Péter Pallai’s Collection is Now Available for Research in the Blinken OSA Archives

Author(s): 
Zsófia Schmidt, Örs Lehel Tari

The documents donated to Blinken OSA Archives by a former colleague of the BBC Hungarian Services have been processed and the finding aids are now available in our catalog.

The documents were created and collected by the donor who worked as an editor and researcher in the 1980s. As a university student, Péter Pallai took part in the 1956 Hungarian revolution, and shortly afterwards he fled to London, where he became a correspondent for the Hungarian Program of the BBC, and worked there for nearly four decades. Pallai collected his own and his colleagues' notes and transcripts, especially the ones related to the post WWII period and to the events of the 1956 revolution. This donation consists of four series, of which two contain background materials and transcripts for BBC radio programs and a chronologically arranged collection of British press clippings as well as interviews made with politicians and diplomats. The last two series includes diplomatic messages of the British Foreign Office and the US Department of State related to Hungary.

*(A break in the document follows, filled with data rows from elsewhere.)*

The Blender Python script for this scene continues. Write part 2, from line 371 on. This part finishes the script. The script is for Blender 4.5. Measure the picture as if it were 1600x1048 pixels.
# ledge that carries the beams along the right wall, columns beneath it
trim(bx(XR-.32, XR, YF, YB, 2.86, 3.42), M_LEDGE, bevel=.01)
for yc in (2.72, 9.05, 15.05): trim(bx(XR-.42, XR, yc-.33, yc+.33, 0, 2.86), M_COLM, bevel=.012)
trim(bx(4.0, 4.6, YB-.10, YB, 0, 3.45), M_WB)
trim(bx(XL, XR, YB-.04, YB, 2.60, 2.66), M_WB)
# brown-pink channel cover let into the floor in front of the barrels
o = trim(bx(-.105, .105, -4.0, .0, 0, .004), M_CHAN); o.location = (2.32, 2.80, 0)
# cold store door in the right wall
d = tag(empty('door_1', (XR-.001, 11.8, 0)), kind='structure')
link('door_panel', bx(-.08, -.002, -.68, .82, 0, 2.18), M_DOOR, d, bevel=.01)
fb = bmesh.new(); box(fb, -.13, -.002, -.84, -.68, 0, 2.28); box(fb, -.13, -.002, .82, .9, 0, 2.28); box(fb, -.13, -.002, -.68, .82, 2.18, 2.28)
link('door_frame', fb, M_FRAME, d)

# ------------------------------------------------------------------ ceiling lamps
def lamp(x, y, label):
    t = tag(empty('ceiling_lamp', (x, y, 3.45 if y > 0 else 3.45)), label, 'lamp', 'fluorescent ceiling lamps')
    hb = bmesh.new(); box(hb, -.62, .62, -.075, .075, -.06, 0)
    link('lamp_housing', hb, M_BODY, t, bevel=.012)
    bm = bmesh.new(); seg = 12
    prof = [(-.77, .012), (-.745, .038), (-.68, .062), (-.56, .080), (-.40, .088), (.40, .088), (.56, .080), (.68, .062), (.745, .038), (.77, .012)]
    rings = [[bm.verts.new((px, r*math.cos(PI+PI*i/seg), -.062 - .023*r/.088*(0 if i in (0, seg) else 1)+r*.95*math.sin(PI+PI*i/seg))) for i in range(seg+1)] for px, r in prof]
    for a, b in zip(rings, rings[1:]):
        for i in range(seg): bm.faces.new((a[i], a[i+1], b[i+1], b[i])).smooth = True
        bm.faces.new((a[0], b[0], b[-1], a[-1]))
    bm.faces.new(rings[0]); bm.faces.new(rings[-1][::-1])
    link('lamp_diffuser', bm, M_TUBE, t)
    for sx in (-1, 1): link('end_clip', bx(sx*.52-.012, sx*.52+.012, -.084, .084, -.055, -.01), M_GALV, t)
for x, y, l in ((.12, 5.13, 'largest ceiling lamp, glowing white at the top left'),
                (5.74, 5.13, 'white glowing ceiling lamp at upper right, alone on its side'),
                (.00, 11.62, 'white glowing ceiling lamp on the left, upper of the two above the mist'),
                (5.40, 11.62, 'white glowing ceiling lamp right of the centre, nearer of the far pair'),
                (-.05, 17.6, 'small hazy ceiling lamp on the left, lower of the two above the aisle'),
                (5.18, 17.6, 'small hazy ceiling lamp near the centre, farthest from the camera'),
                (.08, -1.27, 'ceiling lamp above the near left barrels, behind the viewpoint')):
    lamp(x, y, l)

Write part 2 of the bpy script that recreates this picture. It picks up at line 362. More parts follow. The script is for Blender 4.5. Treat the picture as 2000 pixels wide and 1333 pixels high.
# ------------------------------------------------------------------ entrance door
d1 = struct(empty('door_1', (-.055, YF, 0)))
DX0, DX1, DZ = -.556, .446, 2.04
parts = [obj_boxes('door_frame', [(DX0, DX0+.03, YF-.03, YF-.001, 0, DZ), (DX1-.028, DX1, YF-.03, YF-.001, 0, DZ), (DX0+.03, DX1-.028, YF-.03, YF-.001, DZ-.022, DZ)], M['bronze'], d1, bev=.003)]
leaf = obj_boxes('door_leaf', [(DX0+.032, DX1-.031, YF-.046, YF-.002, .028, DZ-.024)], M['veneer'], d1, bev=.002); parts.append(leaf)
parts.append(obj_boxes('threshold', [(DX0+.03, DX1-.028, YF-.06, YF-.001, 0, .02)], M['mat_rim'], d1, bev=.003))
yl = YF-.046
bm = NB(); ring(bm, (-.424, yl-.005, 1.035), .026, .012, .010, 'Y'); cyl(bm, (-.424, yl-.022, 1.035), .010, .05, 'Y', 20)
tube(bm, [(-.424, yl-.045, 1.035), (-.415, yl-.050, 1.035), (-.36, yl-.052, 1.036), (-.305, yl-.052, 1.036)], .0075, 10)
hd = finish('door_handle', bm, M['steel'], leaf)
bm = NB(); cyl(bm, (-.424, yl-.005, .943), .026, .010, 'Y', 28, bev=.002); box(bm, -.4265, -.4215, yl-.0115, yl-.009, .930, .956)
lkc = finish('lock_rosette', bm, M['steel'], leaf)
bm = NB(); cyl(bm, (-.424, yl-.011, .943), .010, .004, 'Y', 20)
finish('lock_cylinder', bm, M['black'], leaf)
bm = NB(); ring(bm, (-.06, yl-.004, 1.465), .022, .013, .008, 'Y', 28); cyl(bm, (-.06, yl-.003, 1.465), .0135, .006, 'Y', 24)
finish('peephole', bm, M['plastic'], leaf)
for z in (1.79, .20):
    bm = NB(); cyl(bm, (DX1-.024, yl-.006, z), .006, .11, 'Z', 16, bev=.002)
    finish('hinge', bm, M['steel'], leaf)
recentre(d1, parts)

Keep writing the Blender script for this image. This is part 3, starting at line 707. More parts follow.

The first series entitled Interviews and Research Documentation on Soviet Influence, the Emergence of the One-Party System and the Events Preceding the Uprising in 1956 in Hungary mainly consists of interviews made with politicians of the Social Democratic Party, the Smallholders Party, as well as the Hungarian Worker’s Party on the political events from the interwar period to the Hungarian revolution and its aftermath. Pallai`s main research topics were the communist takeover in Hungary, the emerging Soviet influence and the events leading to the uprising in 1956. With co-author Mátyás Sárközi, Pallai published two books on these topics in 2006 and 2008: On the Wavelength of Freedom - The Story of the 1956 Revolution Told by the BBC and From Some Democracy to People's Democracy (1945-1948) [available only in Hungarian].

The archival series entitled Documents on the Situation of Hungary during the Second World War and After from the BBC Written Archives and British Press Publications contains background materials and transcripts of BBC programs, among others, the daily Press Review. This series contains both English and Hungarian transcripts, reports, drafts and other background materials for broadcasts of the BBC Hungarian Service as well as a chronological collection of articles from the British press and reports about Hungarian politics. A part of the material focuses on broadcasts about the 1956 events. The collection includes two transcripts of the BBC‘s European Service Broadcast programs in June 1957, focusing on the U.N. Special Committee's Resolution on Hungary. The series also contains two short interviews made in 1982 with members of the Polish underground movement, Adolf Pilch and Mieczysław Mlotek.

[Guidelines for Everyday Life in Great Britain: This document was created in late 1956 and was distributed by the Women`s Voluntary Service for Civil Defense on behalf of the Hungarian Relief Committee. The item can be found in the second series of the collection. The leaflet carefully explains how to behave on the streets of London, how public transportation works and it introduces readers to everyday customs, cuisine and other details.]

The second half of the collection encompasses declassified materials created by the British Foreign Office and the US State Department. Most of these rather informally worded diplomatic messages were classified for 30 years prior to being acquired by the donor.

The series Correspondence of the British Foreign Office on Eastern Europe between 1938 and 1956 contains three boxes of British diplomatic correspondence, created between 1938 and 1956 exchanged between the Foreign Office and different offices in Budapest, Belgrade and Istanbul, among others. These messages focus on the Hungarian events, but in some cases they provide insight into the background of the political events in the broader context of Eastern Europe. This part of the collection consists of mainly telegraphs and diplomatic reports dissecting the Hungarian wartime situation and the revolution. In addition, there are documents created by the Special Operation Executive`s office which operated during the Second World War to support sabotage and subversion and assist resistance groups in enemy occupied territory. As indicated by the original reference code ’HS4‘, these materials are related to the Eastern European wartime operations of the office. A dissertation on British Foreign Office Attitudes toward the Soviet Union in 1945 by Michael Burd is placed at the end of the series.

[Telegram from the series entitled Correspondence of the British Foreign Office on Eastern Europe between 1938 and 1966. The document was created on February 21, 1944]

The last series entitled Correspondence of the US Department of State in 1946-1947 comprises some communication of the US Department of State during 1946-1947. The series focuses on three topics: the relations between Hungary, the Soviet Union and the Allied Control Commission; the visit of the Hungarian delegation led by Prime Minister Ferenc Nagy to the United States; the first Three-Year Economic Plan of Hungary.

The collection is available for research in the Reading Room of the Blinken OSA Archives.

In 2019 March OSA has launched an online curated collection on the year of regime change in Hungary. Among other newly acquired audio-visual materials, radio programs created by Péter Pallai also can be found.